Requirements: Emit an exact copy of the lines running from the start of the records to the line containing "COL = SC.collection", both included.

----------------------------------------

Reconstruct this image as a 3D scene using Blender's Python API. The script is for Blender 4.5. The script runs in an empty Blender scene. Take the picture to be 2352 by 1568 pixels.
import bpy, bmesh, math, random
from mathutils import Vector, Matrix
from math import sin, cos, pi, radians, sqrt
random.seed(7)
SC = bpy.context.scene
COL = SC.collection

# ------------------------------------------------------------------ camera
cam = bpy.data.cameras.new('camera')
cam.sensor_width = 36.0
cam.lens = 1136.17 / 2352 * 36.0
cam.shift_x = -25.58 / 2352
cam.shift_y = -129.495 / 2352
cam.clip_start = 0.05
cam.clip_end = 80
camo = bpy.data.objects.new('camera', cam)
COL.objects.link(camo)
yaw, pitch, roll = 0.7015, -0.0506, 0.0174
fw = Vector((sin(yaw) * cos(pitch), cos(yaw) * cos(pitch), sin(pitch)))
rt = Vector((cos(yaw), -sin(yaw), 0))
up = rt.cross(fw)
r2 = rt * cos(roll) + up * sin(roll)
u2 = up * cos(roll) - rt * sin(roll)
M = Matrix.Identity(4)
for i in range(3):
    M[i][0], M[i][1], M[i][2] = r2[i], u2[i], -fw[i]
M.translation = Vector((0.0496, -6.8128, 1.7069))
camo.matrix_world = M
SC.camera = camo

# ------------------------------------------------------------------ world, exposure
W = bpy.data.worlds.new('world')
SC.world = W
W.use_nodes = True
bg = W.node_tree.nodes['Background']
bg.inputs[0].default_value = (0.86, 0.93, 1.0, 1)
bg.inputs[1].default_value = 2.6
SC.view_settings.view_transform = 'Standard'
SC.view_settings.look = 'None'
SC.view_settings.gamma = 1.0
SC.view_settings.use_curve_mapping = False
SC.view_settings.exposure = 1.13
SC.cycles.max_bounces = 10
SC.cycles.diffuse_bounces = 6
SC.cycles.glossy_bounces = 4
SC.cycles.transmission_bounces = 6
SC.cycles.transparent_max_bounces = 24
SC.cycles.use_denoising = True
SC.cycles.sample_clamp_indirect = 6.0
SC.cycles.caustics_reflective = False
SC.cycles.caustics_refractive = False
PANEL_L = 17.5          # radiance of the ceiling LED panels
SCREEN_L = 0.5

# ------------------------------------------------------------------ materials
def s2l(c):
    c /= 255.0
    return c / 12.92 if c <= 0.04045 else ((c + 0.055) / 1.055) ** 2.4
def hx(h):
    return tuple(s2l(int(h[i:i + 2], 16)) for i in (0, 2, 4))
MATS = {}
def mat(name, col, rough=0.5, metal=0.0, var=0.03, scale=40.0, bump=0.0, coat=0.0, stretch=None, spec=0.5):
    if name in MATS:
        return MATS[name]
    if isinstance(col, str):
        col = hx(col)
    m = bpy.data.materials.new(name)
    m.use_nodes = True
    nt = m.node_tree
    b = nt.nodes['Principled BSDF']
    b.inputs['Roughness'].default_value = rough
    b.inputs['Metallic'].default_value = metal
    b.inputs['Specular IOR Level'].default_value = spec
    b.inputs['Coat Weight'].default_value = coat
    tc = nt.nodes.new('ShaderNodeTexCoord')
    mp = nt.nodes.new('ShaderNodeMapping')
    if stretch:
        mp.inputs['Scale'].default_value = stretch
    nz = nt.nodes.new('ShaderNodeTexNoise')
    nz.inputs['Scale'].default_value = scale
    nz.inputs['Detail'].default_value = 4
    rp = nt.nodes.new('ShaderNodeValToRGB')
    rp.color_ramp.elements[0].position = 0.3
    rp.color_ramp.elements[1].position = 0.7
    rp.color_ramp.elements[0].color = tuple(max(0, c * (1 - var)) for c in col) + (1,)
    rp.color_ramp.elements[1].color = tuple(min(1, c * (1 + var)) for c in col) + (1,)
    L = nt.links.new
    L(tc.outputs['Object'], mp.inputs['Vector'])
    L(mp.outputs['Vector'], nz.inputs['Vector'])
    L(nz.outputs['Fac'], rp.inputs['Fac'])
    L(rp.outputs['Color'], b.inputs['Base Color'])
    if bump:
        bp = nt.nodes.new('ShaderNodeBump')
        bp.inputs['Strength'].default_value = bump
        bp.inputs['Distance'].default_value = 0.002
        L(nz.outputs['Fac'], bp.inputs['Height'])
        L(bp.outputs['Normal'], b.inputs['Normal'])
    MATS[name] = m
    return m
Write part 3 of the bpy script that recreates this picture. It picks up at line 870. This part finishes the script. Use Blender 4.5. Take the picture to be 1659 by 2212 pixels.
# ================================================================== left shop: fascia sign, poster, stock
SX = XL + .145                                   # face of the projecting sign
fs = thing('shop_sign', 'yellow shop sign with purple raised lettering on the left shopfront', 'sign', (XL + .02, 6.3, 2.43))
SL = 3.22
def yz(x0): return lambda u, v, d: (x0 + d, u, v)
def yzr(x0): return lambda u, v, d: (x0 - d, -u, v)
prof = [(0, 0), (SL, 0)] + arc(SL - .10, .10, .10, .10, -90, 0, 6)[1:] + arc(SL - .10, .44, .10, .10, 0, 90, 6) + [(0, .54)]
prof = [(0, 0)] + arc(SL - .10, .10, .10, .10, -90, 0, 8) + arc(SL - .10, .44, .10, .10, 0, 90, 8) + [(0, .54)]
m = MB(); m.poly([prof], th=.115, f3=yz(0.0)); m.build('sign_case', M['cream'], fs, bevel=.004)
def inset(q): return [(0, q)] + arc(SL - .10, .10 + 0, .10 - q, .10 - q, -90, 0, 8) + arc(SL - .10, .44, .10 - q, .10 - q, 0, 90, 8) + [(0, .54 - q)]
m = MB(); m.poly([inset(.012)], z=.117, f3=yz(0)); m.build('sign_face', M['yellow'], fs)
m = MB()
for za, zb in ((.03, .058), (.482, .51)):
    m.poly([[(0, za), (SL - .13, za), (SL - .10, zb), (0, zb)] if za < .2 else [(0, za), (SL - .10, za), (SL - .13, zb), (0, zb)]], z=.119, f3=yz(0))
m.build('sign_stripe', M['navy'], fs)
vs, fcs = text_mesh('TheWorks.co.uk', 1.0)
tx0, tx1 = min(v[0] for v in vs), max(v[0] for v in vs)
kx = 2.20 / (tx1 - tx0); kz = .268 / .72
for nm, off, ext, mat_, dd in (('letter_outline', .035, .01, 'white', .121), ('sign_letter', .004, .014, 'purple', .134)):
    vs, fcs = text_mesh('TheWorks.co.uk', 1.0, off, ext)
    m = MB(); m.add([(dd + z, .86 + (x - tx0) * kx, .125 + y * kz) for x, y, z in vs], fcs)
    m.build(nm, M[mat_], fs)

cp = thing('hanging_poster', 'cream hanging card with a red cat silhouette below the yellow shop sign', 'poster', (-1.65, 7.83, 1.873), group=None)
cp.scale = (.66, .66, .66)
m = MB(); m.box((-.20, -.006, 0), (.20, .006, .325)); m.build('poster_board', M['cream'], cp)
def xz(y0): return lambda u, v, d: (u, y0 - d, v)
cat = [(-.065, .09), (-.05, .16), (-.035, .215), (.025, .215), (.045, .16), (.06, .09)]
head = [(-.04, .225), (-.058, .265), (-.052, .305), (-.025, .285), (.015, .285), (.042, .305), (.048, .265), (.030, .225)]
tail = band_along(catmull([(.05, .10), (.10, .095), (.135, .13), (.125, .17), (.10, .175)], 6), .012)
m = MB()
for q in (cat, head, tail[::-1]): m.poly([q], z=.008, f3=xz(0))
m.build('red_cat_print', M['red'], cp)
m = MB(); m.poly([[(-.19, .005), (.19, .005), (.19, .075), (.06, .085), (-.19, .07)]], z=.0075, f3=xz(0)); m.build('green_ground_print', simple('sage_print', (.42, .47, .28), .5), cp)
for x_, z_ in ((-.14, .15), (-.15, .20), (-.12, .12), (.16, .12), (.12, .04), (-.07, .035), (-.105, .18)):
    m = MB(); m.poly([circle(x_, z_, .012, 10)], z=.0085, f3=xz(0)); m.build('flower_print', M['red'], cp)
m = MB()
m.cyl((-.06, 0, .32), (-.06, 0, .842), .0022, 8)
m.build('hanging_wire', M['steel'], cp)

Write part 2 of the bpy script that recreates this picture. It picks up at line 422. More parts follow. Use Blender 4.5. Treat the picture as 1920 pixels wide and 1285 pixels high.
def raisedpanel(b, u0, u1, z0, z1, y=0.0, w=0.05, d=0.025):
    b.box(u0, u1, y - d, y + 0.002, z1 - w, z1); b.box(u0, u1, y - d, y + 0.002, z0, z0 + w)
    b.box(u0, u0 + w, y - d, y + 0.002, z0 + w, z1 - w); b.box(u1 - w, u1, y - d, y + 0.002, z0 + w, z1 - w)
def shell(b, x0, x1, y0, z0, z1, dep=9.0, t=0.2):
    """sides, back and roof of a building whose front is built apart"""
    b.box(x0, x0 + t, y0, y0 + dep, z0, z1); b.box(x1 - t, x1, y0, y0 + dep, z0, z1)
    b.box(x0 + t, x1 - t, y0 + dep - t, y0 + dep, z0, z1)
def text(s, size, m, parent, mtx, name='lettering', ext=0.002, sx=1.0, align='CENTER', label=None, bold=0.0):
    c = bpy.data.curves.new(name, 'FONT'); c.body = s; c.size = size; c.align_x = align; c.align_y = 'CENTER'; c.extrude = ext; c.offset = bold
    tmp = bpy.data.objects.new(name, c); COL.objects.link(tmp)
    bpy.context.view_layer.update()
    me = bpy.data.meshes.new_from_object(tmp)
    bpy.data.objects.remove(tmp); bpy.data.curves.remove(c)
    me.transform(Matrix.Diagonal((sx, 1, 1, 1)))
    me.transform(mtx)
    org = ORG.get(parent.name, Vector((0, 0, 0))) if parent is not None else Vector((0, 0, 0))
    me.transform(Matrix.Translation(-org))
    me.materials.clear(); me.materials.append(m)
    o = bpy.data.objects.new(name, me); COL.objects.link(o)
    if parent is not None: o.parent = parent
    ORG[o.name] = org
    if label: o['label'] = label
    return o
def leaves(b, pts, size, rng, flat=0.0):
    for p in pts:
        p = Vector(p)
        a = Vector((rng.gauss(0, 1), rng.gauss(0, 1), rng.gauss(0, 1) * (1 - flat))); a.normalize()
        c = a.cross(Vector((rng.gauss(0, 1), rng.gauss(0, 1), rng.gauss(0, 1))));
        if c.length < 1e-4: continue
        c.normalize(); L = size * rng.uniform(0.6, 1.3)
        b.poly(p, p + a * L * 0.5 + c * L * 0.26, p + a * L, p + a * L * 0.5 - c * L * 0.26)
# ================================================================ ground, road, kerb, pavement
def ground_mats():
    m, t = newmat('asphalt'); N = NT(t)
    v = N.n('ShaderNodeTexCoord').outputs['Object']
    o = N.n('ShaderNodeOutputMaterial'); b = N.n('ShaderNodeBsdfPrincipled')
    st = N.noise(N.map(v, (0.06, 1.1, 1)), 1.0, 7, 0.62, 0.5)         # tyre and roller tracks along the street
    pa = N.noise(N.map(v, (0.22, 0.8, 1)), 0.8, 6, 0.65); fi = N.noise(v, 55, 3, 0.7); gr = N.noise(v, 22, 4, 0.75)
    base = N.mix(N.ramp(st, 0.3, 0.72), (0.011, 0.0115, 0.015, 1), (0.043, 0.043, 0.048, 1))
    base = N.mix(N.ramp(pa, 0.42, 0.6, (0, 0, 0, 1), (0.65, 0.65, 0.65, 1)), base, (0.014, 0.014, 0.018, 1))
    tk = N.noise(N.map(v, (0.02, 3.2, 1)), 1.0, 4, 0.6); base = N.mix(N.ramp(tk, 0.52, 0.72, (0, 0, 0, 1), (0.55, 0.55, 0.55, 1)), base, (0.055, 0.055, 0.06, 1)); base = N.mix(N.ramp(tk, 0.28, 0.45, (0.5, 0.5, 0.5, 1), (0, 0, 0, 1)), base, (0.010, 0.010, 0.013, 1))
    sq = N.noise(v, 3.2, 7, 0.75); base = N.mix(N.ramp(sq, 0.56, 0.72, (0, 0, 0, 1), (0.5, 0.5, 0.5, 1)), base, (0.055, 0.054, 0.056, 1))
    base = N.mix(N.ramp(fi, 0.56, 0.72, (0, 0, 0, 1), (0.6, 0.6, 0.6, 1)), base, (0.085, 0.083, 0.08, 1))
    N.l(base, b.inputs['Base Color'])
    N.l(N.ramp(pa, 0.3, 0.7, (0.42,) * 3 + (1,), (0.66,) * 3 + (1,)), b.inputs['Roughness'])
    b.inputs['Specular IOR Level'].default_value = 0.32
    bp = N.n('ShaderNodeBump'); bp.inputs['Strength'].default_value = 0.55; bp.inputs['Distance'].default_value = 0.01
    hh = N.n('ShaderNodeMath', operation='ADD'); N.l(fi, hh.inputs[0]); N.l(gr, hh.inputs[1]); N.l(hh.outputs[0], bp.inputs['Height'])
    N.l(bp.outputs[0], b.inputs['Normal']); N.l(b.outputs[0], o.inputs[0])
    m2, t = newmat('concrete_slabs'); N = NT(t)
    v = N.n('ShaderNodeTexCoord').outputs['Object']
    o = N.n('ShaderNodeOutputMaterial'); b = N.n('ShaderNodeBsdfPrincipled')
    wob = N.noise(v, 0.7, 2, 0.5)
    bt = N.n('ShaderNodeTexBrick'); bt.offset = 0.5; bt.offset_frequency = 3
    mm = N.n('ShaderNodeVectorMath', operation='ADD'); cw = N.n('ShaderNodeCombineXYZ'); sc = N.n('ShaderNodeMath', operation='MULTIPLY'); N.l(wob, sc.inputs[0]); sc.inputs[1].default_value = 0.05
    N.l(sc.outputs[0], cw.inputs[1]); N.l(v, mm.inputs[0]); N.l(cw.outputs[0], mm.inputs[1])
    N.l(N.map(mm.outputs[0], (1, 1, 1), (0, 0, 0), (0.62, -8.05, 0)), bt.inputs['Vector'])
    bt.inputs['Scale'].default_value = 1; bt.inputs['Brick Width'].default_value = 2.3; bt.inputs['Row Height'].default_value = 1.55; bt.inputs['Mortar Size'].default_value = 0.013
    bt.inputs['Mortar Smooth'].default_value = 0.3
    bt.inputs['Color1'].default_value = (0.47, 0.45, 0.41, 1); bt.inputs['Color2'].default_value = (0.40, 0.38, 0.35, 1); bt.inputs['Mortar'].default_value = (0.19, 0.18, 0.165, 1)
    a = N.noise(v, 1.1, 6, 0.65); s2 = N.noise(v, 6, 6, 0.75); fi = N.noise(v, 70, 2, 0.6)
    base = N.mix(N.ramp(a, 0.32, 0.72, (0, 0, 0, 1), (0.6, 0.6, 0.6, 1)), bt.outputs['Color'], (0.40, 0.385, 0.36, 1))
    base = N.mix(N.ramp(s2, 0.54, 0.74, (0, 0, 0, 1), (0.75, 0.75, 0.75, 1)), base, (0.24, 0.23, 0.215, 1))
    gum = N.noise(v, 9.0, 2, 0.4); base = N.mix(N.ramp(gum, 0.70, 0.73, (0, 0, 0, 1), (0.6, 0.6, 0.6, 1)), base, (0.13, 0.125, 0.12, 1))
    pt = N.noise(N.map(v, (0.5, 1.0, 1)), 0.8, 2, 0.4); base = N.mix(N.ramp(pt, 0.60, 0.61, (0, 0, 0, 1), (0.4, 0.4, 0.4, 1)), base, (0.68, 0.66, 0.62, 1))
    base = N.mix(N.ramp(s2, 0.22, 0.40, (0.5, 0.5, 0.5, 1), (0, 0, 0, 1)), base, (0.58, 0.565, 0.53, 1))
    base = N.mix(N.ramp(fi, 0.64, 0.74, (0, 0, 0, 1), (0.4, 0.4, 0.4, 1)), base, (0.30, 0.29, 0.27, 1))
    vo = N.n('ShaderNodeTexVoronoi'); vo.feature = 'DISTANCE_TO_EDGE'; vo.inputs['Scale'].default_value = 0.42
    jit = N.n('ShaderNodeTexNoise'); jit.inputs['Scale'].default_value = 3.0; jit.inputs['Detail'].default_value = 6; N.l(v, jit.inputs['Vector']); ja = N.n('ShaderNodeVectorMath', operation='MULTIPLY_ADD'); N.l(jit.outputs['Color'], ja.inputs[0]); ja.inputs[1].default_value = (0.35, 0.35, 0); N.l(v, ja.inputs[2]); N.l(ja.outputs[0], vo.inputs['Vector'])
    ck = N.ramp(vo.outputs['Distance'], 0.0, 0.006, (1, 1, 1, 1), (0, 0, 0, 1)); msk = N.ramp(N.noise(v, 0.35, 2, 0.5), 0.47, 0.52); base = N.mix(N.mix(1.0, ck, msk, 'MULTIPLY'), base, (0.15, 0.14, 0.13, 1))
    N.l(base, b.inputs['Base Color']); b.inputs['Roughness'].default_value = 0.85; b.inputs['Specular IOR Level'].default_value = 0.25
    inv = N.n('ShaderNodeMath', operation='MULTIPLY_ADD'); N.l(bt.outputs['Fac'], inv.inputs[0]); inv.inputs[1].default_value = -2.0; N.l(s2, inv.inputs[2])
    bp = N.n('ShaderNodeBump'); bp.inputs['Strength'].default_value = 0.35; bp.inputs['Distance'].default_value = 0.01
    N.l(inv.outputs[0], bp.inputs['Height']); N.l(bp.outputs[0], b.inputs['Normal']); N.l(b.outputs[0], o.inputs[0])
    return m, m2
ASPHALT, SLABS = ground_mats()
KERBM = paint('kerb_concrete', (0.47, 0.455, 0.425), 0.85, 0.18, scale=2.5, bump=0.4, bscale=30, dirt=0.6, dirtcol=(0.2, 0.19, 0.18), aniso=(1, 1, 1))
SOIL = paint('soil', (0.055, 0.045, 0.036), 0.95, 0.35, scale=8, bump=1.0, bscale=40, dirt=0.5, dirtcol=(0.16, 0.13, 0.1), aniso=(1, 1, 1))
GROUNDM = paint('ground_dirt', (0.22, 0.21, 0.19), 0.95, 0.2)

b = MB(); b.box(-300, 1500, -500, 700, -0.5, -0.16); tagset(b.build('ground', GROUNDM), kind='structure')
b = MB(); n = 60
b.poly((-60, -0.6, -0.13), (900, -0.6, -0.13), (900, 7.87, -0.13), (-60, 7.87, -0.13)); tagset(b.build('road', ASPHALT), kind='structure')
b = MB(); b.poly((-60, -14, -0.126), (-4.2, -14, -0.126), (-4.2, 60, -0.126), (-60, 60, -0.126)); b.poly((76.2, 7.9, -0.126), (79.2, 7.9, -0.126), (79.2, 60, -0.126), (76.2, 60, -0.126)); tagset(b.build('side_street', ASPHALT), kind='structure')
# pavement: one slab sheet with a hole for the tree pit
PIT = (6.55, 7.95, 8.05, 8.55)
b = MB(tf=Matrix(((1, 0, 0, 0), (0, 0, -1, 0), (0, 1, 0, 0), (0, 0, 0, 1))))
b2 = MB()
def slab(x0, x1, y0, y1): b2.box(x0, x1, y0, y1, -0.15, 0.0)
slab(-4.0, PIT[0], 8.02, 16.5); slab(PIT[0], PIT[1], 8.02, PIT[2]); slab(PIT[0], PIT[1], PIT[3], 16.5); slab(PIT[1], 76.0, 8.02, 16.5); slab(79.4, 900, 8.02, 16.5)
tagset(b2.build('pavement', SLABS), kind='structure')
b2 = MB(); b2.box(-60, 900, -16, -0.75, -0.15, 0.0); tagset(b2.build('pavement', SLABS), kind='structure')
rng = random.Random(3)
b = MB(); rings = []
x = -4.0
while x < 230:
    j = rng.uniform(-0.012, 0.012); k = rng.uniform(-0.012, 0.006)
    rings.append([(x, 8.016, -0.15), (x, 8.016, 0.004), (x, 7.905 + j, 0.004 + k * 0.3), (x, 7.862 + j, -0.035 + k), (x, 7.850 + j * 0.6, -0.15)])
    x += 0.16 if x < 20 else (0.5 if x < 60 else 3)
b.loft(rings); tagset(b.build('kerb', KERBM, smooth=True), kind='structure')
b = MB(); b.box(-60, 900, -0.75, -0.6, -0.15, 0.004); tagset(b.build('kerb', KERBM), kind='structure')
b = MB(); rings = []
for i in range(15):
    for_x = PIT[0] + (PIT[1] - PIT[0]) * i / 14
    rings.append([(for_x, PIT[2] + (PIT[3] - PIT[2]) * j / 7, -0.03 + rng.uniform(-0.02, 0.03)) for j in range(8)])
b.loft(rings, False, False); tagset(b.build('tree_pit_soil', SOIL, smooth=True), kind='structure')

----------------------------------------

Expected answer:
Reconstruct this image as a 3D scene using Blender's Python API. The script is for Blender 4.5. The script runs in an empty Blender scene. Take the picture to be 2352 by 1568 pixels.
import bpy, bmesh, math, random
from mathutils import Vector, Matrix
from math import sin, cos, pi, radians, sqrt
random.seed(7)
SC = bpy.context.scene
COL = SC.collection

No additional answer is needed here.